▸ Aim of the exercise: Reproduce the complete listing without any deviation.

▸ Collected data:
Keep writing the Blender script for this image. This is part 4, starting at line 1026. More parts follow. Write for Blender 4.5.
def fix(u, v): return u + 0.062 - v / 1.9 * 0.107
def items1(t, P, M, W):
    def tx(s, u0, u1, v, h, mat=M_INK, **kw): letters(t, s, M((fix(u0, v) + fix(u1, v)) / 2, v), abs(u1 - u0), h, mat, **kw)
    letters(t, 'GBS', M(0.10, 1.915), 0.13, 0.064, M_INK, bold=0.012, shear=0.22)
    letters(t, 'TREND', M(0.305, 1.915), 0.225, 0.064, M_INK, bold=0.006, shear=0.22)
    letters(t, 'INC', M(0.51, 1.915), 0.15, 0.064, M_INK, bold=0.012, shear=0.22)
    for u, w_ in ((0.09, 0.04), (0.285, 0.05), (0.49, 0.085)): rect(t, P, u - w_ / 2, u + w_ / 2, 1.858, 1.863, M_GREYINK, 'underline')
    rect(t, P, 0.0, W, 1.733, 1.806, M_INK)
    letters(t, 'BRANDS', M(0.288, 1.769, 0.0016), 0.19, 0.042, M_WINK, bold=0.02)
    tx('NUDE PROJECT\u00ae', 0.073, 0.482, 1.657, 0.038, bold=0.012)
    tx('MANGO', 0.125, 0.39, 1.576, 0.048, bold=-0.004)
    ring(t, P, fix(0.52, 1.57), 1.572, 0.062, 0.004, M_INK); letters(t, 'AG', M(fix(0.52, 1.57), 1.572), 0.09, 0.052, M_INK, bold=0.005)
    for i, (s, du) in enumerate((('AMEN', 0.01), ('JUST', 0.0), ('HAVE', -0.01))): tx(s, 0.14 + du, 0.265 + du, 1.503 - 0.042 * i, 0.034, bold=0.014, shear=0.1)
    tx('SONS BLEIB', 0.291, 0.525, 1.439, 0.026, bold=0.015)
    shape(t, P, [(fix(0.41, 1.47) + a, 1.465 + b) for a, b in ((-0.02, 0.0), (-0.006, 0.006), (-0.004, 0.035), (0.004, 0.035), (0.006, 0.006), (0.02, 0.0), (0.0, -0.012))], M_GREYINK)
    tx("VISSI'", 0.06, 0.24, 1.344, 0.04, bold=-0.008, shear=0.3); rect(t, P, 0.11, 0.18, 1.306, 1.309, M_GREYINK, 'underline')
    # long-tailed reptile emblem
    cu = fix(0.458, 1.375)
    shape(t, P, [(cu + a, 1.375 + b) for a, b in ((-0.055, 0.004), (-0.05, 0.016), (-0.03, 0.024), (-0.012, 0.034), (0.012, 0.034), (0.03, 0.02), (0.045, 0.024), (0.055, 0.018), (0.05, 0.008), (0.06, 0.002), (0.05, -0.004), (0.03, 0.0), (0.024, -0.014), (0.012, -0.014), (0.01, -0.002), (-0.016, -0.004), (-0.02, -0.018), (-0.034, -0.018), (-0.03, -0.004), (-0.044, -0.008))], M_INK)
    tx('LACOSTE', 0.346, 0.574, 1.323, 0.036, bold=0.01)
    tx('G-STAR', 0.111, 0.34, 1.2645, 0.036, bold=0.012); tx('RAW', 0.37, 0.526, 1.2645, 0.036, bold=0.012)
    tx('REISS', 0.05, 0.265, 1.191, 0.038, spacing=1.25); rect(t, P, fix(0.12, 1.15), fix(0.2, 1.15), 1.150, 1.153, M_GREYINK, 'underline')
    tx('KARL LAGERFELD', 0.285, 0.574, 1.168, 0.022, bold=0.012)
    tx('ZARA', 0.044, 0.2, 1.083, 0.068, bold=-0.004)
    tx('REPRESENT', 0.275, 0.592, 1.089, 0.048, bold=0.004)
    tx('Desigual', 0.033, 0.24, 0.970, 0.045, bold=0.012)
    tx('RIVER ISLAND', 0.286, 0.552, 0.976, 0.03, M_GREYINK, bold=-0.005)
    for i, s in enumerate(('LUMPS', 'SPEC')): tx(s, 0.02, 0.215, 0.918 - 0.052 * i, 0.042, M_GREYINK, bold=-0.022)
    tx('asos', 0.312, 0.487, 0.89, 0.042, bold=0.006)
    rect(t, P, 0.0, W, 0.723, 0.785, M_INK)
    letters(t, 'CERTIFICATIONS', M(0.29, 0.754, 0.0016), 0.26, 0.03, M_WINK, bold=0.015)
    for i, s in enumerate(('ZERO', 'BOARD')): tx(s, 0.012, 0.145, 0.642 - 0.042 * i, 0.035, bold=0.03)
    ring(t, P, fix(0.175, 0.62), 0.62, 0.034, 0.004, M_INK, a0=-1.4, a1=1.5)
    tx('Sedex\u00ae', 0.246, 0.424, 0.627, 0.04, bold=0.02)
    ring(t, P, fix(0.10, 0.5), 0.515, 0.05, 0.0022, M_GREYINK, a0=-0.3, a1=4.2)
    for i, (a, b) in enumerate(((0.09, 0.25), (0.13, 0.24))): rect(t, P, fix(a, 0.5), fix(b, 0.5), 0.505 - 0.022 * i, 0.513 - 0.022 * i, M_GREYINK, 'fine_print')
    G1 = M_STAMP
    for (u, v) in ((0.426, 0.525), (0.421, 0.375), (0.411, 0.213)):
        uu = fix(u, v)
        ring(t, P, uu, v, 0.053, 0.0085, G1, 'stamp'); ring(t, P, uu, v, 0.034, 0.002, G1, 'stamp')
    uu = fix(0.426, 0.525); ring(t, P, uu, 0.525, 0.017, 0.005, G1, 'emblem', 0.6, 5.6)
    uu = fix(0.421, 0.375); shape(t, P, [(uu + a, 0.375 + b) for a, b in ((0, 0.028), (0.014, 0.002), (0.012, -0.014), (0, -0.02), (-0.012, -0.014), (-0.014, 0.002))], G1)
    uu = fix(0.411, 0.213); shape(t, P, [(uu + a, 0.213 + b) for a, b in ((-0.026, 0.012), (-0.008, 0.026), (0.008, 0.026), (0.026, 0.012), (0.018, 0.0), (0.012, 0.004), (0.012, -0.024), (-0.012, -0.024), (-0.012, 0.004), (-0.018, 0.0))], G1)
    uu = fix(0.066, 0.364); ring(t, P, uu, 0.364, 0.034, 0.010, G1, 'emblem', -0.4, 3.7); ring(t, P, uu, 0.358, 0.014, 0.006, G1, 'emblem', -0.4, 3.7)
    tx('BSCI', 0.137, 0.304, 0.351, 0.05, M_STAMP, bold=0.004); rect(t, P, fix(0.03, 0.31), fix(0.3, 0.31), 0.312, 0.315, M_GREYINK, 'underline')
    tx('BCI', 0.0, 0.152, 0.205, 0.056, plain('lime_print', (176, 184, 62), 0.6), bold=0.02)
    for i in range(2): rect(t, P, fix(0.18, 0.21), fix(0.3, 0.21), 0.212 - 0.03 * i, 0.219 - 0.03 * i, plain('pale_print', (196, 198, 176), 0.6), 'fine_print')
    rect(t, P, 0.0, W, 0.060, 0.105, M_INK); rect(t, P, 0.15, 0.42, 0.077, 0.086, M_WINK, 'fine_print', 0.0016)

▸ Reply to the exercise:
Keep writing the Blender script for this image. This is part 4, starting at line 1026. More parts follow. Write for Blender 4.5.
def fix(u, v): return u + 0.062 - v / 1.9 * 0.107
def items1(t, P, M, W):
    def tx(s, u0, u1, v, h, mat=M_INK, **kw): letters(t, s, M((fix(u0, v) + fix(u1, v)) / 2, v), abs(u1 - u0), h, mat, **kw)
    letters(t, 'GBS', M(0.10, 1.915), 0.13, 0.064, M_INK, bold=0.012, shear=0.22)
    letters(t, 'TREND', M(0.305, 1.915), 0.225, 0.064, M_INK, bold=0.006, shear=0.22)
    letters(t, 'INC', M(0.51, 1.915), 0.15, 0.064, M_INK, bold=0.012, shear=0.22)
    for u, w_ in ((0.09, 0.04), (0.285, 0.05), (0.49, 0.085)): rect(t, P, u - w_ / 2, u + w_ / 2, 1.858, 1.863, M_GREYINK, 'underline')
    rect(t, P, 0.0, W, 1.733, 1.806, M_INK)
    letters(t, 'BRANDS', M(0.288, 1.769, 0.0016), 0.19, 0.042, M_WINK, bold=0.02)
    tx('NUDE PROJECT\u00ae', 0.073, 0.482, 1.657, 0.038, bold=0.012)
    tx('MANGO', 0.125, 0.39, 1.576, 0.048, bold=-0.004)
    ring(t, P, fix(0.52, 1.57), 1.572, 0.062, 0.004, M_INK); letters(t, 'AG', M(fix(0.52, 1.57), 1.572), 0.09, 0.052, M_INK, bold=0.005)
    for i, (s, du) in enumerate((('AMEN', 0.01), ('JUST', 0.0), ('HAVE', -0.01))): tx(s, 0.14 + du, 0.265 + du, 1.503 - 0.042 * i, 0.034, bold=0.014, shear=0.1)
    tx('SONS BLEIB', 0.291, 0.525, 1.439, 0.026, bold=0.015)
    shape(t, P, [(fix(0.41, 1.47) + a, 1.465 + b) for a, b in ((-0.02, 0.0), (-0.006, 0.006), (-0.004, 0.035), (0.004, 0.035), (0.006, 0.006), (0.02, 0.0), (0.0, -0.012))], M_GREYINK)
    tx("VISSI'", 0.06, 0.24, 1.344, 0.04, bold=-0.008, shear=0.3); rect(t, P, 0.11, 0.18, 1.306, 1.309, M_GREYINK, 'underline')
    # long-tailed reptile emblem
    cu = fix(0.458, 1.375)
    shape(t, P, [(cu + a, 1.375 + b) for a, b in ((-0.055, 0.004), (-0.05, 0.016), (-0.03, 0.024), (-0.012, 0.034), (0.012, 0.034), (0.03, 0.02), (0.045, 0.024), (0.055, 0.018), (0.05, 0.008), (0.06, 0.002), (0.05, -0.004), (0.03, 0.0), (0.024, -0.014), (0.012, -0.014), (0.01, -0.002), (-0.016, -0.004), (-0.02, -0.018), (-0.034, -0.018), (-0.03, -0.004), (-0.044, -0.008))], M_INK)
    tx('LACOSTE', 0.346, 0.574, 1.323, 0.036, bold=0.01)
    tx('G-STAR', 0.111, 0.34, 1.2645, 0.036, bold=0.012); tx('RAW', 0.37, 0.526, 1.2645, 0.036, bold=0.012)
    tx('REISS', 0.05, 0.265, 1.191, 0.038, spacing=1.25); rect(t, P, fix(0.12, 1.15), fix(0.2, 1.15), 1.150, 1.153, M_GREYINK, 'underline')
    tx('KARL LAGERFELD', 0.285, 0.574, 1.168, 0.022, bold=0.012)
    tx('ZARA', 0.044, 0.2, 1.083, 0.068, bold=-0.004)
    tx('REPRESENT', 0.275, 0.592, 1.089, 0.048, bold=0.004)
    tx('Desigual', 0.033, 0.24, 0.970, 0.045, bold=0.012)
    tx('RIVER ISLAND', 0.286, 0.552, 0.976, 0.03, M_GREYINK, bold=-0.005)
    for i, s in enumerate(('LUMPS', 'SPEC')): tx(s, 0.02, 0.215, 0.918 - 0.052 * i, 0.042, M_GREYINK, bold=-0.022)
    tx('asos', 0.312, 0.487, 0.89, 0.042, bold=0.006)
    rect(t, P, 0.0, W, 0.723, 0.785, M_INK)
    letters(t, 'CERTIFICATIONS', M(0.29, 0.754, 0.0016), 0.26, 0.03, M_WINK, bold=0.015)
    for i, s in enumerate(('ZERO', 'BOARD')): tx(s, 0.012, 0.145, 0.642 - 0.042 * i, 0.035, bold=0.03)
    ring(t, P, fix(0.175, 0.62), 0.62, 0.034, 0.004, M_INK, a0=-1.4, a1=1.5)
    tx('Sedex\u00ae', 0.246, 0.424, 0.627, 0.04, bold=0.02)
    ring(t, P, fix(0.10, 0.5), 0.515, 0.05, 0.0022, M_GREYINK, a0=-0.3, a1=4.2)
    for i, (a, b) in enumerate(((0.09, 0.25), (0.13, 0.24))): rect(t, P, fix(a, 0.5), fix(b, 0.5), 0.505 - 0.022 * i, 0.513 - 0.022 * i, M_GREYINK, 'fine_print')
    G1 = M_STAMP
    for (u, v) in ((0.426, 0.525), (0.421, 0.375), (0.411, 0.213)):
        uu = fix(u, v)
        ring(t, P, uu, v, 0.053, 0.0085, G1, 'stamp'); ring(t, P, uu, v, 0.034, 0.002, G1, 'stamp')
    uu = fix(0.426, 0.525); ring(t, P, uu, 0.525, 0.017, 0.005, G1, 'emblem', 0.6, 5.6)
    uu = fix(0.421, 0.375); shape(t, P, [(uu + a, 0.375 + b) for a, b in ((0, 0.028), (0.014, 0.002), (0.012, -0.014), (0, -0.02), (-0.012, -0.014), (-0.014, 0.002))], G1)
    uu = fix(0.411, 0.213); shape(t, P, [(uu + a, 0.213 + b) for a, b in ((-0.026, 0.012), (-0.008, 0.026), (0.008, 0.026), (0.026, 0.012), (0.018, 0.0), (0.012, 0.004), (0.012, -0.024), (-0.012, -0.024), (-0.012, 0.004), (-0.018, 0.0))], G1)
    uu = fix(0.066, 0.364); ring(t, P, uu, 0.364, 0.034, 0.010, G1, 'emblem', -0.4, 3.7); ring(t, P, uu, 0.358, 0.014, 0.006, G1, 'emblem', -0.4, 3.7)
    tx('BSCI', 0.137, 0.304, 0.351, 0.05, M_STAMP, bold=0.004); rect(t, P, fix(0.03, 0.31), fix(0.3, 0.31), 0.312, 0.315, M_GREYINK, 'underline')
    tx('BCI', 0.0, 0.152, 0.205, 0.056, plain('lime_print', (176, 184, 62), 0.6), bold=0.02)
    for i in range(2): rect(t, P, fix(0.18, 0.21), fix(0.3, 0.21), 0.212 - 0.03 * i, 0.219 - 0.03 * i, plain('pale_print', (196, 198, 176), 0.6), 'fine_print')
    rect(t, P, 0.0, W, 0.060, 0.105, M_INK); rect(t, P, 0.15, 0.42, 0.077, 0.086, M_WINK, 'fine_print', 0.0016)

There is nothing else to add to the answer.